Bill Tremblay — Honorary Member of the West Coast Poetry Renaissance

Bill Tremblay is not a poet who is associated with the West Coast poetry renaissance of the past 75 years, and yet I would be sorely tempted to include him in any anthology that attempted to survey that movement. In large part, his eligibility for such an anthology would be based on expanding “West Coast” to potentially include those poets whose books exist because of the devotion of a West Coast publisher to their work. While Bill Tremblay first caught my attention in the early 1970s with a book from the University of Massachusetts Press (Crying in the Cheap Seats), the vast majority of his subsequent books have been issued by Lynx House Press. Given the number of books he has published and the quality of his work, one has to wonder why he is not better known as a poet. Then again, I have the same question about Christopher Buckley, who also is a poet I would strongly identify as a major contributor to the West Coast poetry renaissance.

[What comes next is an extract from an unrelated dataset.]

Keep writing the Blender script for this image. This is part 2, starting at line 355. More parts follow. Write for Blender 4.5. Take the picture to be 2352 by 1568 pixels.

For those who are fans of Tremblay’s poetry, I would call attention to an interview with him in issue number 4 of Resonance magazine along with a half-dozen recent poems. In particular, I would urge poets to consider the conversation that Tremblay cites between Dick Hugo and himself about the career advantages of achieving a recognizable style. I myself side with Tremblay’s position, though I have often pointed out to students the same thing that Hugo mentions. My example, though, is Deborah Butterfield’s horse sculptures. This is not to say that I don’t immensely respect and admire poets who have attained such a recognizable curvature to their work that it almost becomes a legal signature: Paul Vangelisti, for instance, and Rae Armantrout. Of those poets who are more deliberately evasive, however, Bill Tremblay is among my favorite.

Here’s the link:

https://www.resonance-journal.org

For those of you who are not at all familiar with Tremblay’s work, here is a list of some of his titles:

Second sun : new and selected poems
Seattle, Wash.] : L’Epervier Press ; Berkeley, Calif. (1985)
(52 libraries)

Rainstorm over the alphabet : poems, 1990-2000
Portland, Or. : Lynx House Press ; Berkeley, CA (2001)
(75 libraries)

Walks along the ditch : poems
Spokane, Washington : Lynx House Press, Seattle, WA : University of Washington Press (2016)
“These poems represent a turn in Bill Tremblay’s long, distinguished career. The political and social concerns are still present, as well as the powerful lyric invention that has marked his previous collections. What’s new is the poems’ meditative interiority, the sense of a man alone with his faiths, failures, feelings, and thoughts as he walks daily along the irrigation ditch near his house, the Rocky Mountains and great Colorado sky in the background, dwarfing all that anyone ever thought, did, or believed. The whole book has about it a passionate, mesmerizing calm.” — COVER DESCRIPTION
(45 libraries)

Crying in the Cheap Seats
Amherst: University of Massachusetts Press, 1971
(219 libraries)

Note: The number of libraries in which each book can be found was accessed at World Cat Advanced Search.